Jednym z nich jest Dawid Frei, występujący pod pseudonimem DavRan, który wydał niedawno mini-album, na którym znajdują się cztery utwory z tekstami pełnymi grozy. Artysta tak mówi o swoich dziełach – nie ukrywam, że albumy Słonia stanowi dla mnie silną inspirację, choć z polskich artystów mógłbym wyróżnić także pierwszy krążek grupy Kaliber 44, lub niektóre kawałki zespołu Nagły Atak Spawacza, wspomaganego m. in. przez Peję. Podążam jednak własną drogą, a w procesie twórczym chętnie wykorzystuję mniej znane filmy, takie jak „Ghostland” z 2018 r. i czwarta część filmu „Kruk”, która ukazała się w 2005 r.
Ukryty w mieście mrok
Skąd jednak decyzja, by zamiast pisać teksty „o życiu”, jak to mają zwyczaju czynić muzycy hip-hopowi, tworzyć krótkie fabularne opowieści, nadające się na scenariusz do pełnokrwistego slashera? Dla Dawida Frei od zawsze szczególnie fascynujący był świat metafizyczny, który może istnieć gdzieś poza naszą rzeczywistością opisywalną dla nauki – zawsze byłem przekonany o obecności sił nadprzyrodzonych i starałem się zgłębiać ich tajemnice. Zdobywałem tę tajemną wiedzę, a najchętniej przyglądałem się jej mrocznemu obliczu. Podchodzę jednak do tematu zupełnie trzeźwo i myślę, że gdy już „wejdziemy” w jakiś temat, nawet najstraszniejszy, to dzięki wręcz naukowej analizie źródeł, przestajemy się bać – staje się to po prostu naszym zainteresowaniem, podobnym do każdego innego.
DavRan chętnie więc zagłębia się w wierzenia, podania i legendy – także te miejskie. Przerażających historii jest niewyobrażalna ilość i one mogą stać się podstawą dobrego tekstu rapowego. Ta forma przekazu jest też nieprzypadkowa – istnieje coś nieprzyzwoicie pociągającego w słuchaniu strasznych tekstów, wypowiadanych do rytmu niepokojącego podkładu. Idealnym przykładem takiej treści może być jedna z najnowszych opowieści artysty, pt. „Halloween”, w której prezentowana jest historia dzieci, trafiających do nieodpowiedniego miejsca, w czasie dorocznej zabawy halloweenowej, znanej z amerykańskiego podwórka. Najciekawsze w tym święcie jest to, że możemy chociaż raz w roku mieć otwartą głowę na wszystko, nie tylko na to, co występuje wszędzie – miłość, sztuczny uśmiech, polityka etc. W Polsce właściwie wszystkie takie imprezy, święta, mają taką samą formę, a moglibyśmy zdobyć się na „trochę polotu i finezji”, o której mowa była w pewnej kultowej polskiej komedii. Niekoniecznie musi to przebieranie się za zombie i duchy, ale chodzi robienie czegoś z pasją – jak np. ozdoby na Halloween w Ameryce, które są tak wymyślne i każdego roku zaskakują kreatywnością.

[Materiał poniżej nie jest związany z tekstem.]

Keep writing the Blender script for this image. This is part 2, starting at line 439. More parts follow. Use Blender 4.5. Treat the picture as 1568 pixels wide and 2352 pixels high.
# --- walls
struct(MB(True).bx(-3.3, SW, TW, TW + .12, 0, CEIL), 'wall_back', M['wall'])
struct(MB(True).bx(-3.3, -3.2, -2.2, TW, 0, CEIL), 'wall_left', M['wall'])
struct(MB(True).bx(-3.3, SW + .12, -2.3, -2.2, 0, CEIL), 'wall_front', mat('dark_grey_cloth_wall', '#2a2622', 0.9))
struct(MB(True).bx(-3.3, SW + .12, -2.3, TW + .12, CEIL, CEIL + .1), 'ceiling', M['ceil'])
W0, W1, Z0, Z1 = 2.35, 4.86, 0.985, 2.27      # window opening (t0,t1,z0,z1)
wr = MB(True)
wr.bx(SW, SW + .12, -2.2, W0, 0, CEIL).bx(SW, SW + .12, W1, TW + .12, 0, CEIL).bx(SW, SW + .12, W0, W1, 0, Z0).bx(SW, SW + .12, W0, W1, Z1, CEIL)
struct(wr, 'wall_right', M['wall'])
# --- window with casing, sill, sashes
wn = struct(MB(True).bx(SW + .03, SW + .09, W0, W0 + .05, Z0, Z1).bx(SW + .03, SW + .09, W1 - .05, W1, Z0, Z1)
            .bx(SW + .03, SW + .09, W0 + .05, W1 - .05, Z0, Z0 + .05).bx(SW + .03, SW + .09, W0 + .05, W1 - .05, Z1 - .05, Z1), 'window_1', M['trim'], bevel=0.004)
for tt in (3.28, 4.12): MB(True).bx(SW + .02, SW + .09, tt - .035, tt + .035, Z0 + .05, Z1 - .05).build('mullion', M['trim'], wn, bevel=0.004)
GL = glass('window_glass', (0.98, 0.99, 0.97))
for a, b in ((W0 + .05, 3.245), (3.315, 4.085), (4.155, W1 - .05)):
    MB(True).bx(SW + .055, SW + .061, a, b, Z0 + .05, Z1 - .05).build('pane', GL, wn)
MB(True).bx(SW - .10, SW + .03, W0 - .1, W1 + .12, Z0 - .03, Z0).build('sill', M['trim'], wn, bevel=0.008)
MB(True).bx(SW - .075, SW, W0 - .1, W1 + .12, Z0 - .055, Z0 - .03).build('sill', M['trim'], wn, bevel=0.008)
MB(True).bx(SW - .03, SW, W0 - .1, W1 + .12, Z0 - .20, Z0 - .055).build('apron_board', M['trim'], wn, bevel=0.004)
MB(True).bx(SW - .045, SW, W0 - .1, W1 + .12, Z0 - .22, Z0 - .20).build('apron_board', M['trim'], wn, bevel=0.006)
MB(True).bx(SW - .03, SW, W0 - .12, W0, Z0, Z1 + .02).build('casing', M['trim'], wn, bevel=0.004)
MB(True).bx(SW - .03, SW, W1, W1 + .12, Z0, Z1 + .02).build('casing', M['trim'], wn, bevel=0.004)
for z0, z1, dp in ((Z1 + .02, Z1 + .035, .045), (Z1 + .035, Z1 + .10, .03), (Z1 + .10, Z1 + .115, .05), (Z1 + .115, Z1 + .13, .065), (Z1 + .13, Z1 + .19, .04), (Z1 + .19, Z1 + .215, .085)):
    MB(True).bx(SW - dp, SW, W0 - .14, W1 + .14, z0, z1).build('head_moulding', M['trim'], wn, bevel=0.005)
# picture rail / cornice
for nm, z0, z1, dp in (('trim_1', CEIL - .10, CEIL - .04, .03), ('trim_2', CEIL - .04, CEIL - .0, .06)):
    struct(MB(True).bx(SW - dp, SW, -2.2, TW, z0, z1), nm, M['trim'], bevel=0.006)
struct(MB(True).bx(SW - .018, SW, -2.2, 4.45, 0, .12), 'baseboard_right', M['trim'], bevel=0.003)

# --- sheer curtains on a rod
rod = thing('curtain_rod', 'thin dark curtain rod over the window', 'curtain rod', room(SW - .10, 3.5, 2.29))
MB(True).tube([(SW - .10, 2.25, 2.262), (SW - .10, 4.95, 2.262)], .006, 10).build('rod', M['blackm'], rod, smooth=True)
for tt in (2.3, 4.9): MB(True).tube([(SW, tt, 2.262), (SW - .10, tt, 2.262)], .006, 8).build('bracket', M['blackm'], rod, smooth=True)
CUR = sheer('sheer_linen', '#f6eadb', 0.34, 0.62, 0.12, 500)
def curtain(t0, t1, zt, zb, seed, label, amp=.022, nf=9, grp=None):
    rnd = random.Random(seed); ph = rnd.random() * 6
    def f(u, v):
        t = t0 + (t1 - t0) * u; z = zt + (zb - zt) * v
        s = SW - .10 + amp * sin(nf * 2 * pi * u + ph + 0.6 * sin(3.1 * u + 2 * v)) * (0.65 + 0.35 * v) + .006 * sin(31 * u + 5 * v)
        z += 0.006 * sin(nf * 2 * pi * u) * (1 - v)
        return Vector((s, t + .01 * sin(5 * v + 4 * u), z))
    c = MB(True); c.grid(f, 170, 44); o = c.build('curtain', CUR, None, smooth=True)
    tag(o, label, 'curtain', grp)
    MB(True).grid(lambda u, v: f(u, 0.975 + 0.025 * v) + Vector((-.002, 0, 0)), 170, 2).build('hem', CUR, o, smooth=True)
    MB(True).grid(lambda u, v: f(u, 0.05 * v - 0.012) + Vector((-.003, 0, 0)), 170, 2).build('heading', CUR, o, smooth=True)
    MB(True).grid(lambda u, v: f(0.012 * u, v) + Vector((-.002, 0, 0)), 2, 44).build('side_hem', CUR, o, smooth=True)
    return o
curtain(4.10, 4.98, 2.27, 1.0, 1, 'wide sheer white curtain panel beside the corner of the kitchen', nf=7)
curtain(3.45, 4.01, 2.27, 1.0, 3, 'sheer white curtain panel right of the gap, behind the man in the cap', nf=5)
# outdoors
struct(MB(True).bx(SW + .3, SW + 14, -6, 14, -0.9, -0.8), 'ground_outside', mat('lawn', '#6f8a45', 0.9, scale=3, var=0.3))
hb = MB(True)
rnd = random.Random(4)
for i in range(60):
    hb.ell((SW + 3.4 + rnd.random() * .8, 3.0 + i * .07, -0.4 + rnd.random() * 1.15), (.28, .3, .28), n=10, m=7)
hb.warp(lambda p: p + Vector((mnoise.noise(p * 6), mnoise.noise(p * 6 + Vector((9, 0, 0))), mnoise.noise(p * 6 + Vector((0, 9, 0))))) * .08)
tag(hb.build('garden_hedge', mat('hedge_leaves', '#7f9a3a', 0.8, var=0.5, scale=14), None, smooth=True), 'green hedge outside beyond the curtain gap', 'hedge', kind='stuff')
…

W czarnej Wołdze na tylnych siedzeniach
Czy w Polsce jest miejsce na takie przerażające teksty kultury? Dawid Frei nie ma złudzeń – horrory to jest nisza, to nie są filmy dla każdego – albo się je lubi oglądać, albo nie. Stąd też pewnie bierze się ograniczona liczba horror rapowych wydawnictw muzycznych. Ja jestem wielkim fanem tego gatunku, jak i filmów grozy, więc postanowiłem stworzyć coś w tym nurcie. Artysta twierdzi jednak, że wiele ze strasznych opowieści ludowych przetrwało do dziś. Czasy popularności legendy o czarnej Wołdze porywającej ludzi już minęły, jednak pojawiły się nowe zagrożenia, które masowo pobudzają wyobraźnię i są źródłem teorii spiskowych.
Wciąż wiele tajemnic jest do odkrycia, wciąż boimy się ciemności i duchów, które mogą być opisane w muzyce – bo czemu nie? Teksty utworów są otwartą przestrzenią dla różnych wątków, więc uważam, że mogę z powodzeniem łączyć klasyczny, czasem wręcz romantyczny rap z tymi mrocznymi motywami. To nie jest w 100% jednorodna tematyka. Dla słuchaczy na pewno jest to ciekawsze, kiedy ma wybór, a nie skupia się na jednej rzeczy.